Una de mis hipótesis biográficas sobre Fuentes es que El espejo enterrado —título retomado de un poemario de Ramón Xirau— es el cumplimiento de un libro que imaginó como joven. En Aura (1962), el historiador Felipe Montero quiere redactar una: “gran obra de conjunto sobre los descubrimientos y conquistas españolas en América. Una obra que resuma todas las crónicas dispersas, las haga inteligibles, encuentre las correspondencias entre todas las empresas y aventuras del siglo de oro, entre los prototipos humanos y el hecho mayor del Renacimiento”. Treinta años después, en público se declaraba y registraba que el proyecto de El espejo enterrado habría sido originalmente una serie de documentales —escrita y presenta por Fuentes— financiados por el estadounidense Instituto Smithsoniano en el marco del quinto centenario de la llegada europea a América, para el público de habla inglesa —aunque, en realidad, simultáneamente se grababa la versión en español— y que sólo por añadidura se habría transformado en libro. Esto resulta incoherente cuando se toma en cuenta que, al mismo tiempo que esos documentales se transmitieron por televisión, el libro se ofreció en traducciones, ilustradas en su mayoría —lo que implica cuidadosa planeación— el mismo año de 1992, en Alemania, Dinamarca, Estados Unidos, Francia, Gran Bretaña y Holanda. Fuentes anotaba que el libro era: “la búsqueda de la continuidad cultural que pueda informar y trascender la desunión económica y la fragmentación política del mundo hispánico”. El espejo enterrado requiere de atención a sus interpretaciones de la cultura de habla española, pero estamos en el campo del lugar común: no hace falta habilidad intelectual excepcional para detectar estrechos vínculos entre los países hispanoamericanos y España.

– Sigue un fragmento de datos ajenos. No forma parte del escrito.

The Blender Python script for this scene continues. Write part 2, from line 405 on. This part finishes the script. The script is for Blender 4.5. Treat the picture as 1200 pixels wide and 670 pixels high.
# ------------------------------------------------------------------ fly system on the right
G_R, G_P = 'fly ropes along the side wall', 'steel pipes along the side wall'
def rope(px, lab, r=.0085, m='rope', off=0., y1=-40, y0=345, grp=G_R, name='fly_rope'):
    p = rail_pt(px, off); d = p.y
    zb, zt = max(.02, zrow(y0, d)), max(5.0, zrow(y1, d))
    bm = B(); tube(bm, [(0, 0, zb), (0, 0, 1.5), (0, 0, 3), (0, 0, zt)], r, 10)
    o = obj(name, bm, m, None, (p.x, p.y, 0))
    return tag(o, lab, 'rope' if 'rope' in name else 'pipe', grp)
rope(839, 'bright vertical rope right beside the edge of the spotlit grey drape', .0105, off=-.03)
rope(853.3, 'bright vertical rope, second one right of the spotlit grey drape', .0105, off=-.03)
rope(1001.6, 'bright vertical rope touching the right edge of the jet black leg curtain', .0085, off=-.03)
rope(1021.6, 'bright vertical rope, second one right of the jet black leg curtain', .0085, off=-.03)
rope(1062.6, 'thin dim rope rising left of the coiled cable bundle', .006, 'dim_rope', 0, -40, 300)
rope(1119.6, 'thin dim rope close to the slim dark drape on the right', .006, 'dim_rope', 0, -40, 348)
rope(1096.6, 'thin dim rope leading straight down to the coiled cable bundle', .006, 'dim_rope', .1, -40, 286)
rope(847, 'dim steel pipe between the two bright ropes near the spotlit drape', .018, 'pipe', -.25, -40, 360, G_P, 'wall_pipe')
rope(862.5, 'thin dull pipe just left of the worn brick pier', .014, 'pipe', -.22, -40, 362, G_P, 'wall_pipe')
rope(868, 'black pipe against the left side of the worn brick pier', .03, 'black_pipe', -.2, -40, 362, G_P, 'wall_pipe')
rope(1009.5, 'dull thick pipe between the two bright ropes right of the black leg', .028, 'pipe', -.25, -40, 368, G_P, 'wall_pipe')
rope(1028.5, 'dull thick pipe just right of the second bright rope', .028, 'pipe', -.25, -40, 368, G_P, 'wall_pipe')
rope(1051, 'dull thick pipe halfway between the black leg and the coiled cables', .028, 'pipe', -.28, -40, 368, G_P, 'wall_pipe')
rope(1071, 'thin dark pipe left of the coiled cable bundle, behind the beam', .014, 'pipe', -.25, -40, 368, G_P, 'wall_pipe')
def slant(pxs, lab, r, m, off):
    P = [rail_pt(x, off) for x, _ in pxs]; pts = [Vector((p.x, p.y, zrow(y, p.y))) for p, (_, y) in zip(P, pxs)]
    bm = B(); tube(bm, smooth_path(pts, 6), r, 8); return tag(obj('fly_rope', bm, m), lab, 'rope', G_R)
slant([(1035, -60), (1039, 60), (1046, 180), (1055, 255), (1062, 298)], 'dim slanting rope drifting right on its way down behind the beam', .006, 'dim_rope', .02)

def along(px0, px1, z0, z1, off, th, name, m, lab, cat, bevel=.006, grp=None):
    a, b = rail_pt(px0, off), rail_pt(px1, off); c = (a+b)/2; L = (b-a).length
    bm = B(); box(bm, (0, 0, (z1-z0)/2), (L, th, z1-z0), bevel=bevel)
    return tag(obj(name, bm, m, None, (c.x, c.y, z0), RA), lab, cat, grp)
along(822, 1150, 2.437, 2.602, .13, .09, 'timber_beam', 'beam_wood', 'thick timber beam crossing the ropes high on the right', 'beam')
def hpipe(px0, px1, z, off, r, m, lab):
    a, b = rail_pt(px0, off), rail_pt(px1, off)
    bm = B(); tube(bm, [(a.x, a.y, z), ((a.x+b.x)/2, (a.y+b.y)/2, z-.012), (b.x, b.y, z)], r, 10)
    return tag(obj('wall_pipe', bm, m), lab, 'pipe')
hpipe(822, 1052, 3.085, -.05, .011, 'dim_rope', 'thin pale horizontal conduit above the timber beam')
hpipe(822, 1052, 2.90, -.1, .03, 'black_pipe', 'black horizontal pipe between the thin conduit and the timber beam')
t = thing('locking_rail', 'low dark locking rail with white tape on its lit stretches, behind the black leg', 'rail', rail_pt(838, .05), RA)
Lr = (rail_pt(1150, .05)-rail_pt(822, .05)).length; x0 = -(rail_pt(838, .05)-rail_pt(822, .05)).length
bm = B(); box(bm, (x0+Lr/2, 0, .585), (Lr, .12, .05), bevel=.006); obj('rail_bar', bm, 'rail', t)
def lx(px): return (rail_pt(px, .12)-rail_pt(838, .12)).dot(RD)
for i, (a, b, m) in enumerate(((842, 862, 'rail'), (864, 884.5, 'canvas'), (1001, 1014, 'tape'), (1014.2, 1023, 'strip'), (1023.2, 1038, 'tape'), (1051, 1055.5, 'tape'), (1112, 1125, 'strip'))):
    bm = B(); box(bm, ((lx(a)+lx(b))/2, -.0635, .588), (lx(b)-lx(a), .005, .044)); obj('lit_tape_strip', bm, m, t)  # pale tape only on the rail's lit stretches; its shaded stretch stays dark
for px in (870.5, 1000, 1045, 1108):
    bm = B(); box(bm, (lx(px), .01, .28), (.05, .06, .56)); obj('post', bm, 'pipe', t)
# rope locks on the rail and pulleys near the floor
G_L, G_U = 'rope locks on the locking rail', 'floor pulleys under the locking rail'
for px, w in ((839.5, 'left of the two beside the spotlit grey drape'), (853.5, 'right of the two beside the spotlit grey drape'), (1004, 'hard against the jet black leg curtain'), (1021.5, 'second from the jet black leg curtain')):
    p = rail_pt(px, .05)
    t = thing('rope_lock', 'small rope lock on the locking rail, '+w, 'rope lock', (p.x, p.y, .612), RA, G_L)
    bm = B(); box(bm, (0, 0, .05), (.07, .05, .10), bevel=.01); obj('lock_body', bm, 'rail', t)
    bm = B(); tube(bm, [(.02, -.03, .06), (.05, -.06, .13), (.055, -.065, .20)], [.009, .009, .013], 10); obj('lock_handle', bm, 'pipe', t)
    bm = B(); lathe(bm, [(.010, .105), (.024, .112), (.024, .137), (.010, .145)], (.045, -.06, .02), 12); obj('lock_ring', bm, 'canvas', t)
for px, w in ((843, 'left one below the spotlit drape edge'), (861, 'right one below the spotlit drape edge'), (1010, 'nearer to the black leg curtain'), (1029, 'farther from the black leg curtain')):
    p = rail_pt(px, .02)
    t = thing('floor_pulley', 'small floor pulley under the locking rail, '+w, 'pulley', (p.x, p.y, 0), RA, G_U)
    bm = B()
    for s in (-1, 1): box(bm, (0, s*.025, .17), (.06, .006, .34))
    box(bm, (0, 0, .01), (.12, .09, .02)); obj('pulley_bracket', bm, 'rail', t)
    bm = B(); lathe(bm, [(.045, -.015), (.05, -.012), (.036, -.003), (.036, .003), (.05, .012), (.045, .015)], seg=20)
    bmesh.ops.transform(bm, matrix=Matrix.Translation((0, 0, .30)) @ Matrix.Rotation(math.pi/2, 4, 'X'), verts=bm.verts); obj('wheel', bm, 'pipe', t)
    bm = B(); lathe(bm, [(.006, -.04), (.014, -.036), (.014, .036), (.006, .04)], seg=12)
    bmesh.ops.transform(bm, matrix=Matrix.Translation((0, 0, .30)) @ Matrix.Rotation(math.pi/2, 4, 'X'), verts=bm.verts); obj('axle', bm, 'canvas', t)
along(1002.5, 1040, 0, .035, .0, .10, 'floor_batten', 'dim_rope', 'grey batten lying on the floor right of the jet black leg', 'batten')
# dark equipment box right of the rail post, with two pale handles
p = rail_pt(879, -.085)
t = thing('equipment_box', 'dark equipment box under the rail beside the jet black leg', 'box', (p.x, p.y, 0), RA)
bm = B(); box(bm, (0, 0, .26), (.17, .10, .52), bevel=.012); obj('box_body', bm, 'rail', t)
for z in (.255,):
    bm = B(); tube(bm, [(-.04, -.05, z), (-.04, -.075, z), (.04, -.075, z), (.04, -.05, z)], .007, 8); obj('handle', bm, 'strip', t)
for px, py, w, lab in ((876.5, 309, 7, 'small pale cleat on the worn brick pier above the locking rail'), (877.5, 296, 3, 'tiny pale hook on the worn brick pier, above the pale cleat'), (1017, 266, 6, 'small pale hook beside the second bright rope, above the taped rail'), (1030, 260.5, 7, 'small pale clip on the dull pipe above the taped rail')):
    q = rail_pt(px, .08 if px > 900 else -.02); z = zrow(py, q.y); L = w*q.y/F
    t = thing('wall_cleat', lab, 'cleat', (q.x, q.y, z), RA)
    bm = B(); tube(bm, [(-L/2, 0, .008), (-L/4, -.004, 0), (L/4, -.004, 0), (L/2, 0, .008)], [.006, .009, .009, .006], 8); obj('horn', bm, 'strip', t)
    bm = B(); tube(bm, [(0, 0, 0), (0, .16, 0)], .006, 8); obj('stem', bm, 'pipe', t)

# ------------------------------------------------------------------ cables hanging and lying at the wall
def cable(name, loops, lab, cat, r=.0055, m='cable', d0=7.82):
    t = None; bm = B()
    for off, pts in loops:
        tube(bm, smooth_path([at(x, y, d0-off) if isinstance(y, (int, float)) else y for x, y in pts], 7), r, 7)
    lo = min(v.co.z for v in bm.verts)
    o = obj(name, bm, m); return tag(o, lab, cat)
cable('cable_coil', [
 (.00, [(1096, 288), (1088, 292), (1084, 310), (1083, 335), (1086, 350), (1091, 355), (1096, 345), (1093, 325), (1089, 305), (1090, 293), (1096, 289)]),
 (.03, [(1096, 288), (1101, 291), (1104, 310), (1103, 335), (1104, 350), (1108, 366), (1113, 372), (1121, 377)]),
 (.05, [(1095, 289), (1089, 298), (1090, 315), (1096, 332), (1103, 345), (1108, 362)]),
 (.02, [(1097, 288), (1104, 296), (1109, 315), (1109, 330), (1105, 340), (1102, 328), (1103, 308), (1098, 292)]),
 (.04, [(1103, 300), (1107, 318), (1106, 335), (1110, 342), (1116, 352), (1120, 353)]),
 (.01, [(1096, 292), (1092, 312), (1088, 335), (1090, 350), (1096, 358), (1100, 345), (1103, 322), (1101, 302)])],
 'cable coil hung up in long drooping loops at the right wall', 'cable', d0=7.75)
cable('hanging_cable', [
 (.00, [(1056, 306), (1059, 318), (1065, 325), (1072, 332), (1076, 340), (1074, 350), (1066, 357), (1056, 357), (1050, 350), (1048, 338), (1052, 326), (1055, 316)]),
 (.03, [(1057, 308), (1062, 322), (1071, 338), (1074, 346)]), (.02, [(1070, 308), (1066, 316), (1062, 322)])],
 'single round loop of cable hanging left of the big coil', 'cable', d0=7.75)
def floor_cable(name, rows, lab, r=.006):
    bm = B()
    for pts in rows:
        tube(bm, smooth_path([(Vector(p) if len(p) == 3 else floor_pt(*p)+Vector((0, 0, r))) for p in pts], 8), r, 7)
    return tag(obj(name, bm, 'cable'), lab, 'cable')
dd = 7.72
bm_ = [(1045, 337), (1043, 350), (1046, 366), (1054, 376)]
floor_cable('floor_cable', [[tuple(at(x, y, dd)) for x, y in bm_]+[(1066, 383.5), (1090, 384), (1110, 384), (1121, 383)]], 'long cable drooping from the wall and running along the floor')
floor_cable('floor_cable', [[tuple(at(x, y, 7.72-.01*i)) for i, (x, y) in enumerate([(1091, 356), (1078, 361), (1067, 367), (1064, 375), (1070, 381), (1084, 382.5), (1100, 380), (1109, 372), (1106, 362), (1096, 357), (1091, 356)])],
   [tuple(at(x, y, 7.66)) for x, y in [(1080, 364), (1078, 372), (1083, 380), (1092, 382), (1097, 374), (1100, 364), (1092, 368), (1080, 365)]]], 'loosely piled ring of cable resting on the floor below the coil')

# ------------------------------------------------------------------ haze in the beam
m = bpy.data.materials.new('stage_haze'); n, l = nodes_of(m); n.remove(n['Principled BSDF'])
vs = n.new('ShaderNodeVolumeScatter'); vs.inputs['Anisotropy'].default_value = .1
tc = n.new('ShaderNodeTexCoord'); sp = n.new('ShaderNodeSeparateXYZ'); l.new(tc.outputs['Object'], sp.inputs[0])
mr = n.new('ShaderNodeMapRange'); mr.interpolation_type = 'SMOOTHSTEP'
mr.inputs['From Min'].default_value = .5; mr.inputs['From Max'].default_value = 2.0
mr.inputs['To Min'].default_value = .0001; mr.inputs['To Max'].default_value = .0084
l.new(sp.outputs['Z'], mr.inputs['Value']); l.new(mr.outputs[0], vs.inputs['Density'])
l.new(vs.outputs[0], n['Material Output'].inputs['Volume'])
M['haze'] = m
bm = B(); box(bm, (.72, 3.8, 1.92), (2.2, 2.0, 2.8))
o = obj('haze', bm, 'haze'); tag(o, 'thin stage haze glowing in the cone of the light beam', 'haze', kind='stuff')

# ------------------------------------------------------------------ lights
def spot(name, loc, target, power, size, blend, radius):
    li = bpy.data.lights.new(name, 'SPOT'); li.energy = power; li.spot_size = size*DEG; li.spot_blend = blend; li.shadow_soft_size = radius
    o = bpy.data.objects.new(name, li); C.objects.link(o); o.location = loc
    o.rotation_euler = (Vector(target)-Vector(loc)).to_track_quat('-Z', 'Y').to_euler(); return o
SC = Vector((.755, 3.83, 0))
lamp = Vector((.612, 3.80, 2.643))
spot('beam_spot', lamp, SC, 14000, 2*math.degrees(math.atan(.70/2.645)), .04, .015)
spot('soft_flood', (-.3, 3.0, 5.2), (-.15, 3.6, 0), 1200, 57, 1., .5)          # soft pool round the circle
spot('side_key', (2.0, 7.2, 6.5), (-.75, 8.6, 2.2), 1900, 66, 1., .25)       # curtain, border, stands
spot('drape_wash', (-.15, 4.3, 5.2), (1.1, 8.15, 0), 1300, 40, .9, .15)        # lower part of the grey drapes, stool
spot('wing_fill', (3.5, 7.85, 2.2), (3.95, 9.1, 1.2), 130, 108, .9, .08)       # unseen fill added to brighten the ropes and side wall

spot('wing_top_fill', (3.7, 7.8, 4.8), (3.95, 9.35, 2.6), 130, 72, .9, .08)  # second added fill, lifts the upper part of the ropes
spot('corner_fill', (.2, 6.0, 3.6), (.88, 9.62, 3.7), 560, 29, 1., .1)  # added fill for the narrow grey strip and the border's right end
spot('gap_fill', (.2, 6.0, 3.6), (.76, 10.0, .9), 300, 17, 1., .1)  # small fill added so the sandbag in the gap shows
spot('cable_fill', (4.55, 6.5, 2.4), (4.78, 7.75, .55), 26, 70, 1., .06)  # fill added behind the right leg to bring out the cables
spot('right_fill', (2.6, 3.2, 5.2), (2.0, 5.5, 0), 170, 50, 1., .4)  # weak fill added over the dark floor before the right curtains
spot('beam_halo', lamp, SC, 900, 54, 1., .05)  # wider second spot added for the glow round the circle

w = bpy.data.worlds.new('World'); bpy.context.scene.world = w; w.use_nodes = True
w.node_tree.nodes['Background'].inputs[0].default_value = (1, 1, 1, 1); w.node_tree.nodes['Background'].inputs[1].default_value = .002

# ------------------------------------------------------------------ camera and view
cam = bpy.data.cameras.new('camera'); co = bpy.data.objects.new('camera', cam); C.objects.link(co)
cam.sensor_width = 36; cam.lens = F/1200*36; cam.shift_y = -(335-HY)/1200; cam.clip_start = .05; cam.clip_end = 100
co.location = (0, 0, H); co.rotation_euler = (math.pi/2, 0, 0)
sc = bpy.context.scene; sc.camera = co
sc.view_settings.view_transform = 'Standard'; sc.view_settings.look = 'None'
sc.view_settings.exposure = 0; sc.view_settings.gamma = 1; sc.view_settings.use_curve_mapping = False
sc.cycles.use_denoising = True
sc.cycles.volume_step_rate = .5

El reconocimiento a Fuentes en vida tuvo dimensión internacional, con múltiples premios.

Por mi investigación en curso sobre el mal llamado “boom latinoamericano” y la cultura de la región en la segunda mitad del siglo XX he encontrado entrevistas en que Fuentes se promovía, en televisión abierta, para ser secretario de relaciones exteriores o nuevamente embajador; así como múltiples bromas con sus cercanos sobre la posibilidad de ser presidente de México. Fue alguien con una ejemplar capacidad de trabajo y que supo apuntalar su obra literaria y figura pública: en una época en que nos autopromocionamos, Fuentes fue un adelantado. Ni en su narrativa, ni en sus ideas, Fuentes pretendía una categoría sólo pedagógica o meramente ser culto en un país de escasos lectores: sus ambiciones eran internacionales, ese es el parámetro que él mismo fijó. Sus novelas merecen, además de lectores, de estudiosos y críticos que las integren en el lugar que corresponda en la historia de la literatura. Quizá el punto de llegada no sea el de mayor valía artística. Clasificar a Carlos Fuentes como un gran pensador sólo tiene cabida en la lógica de la cultura oficial, más ocupada en exaltar que en ponderar.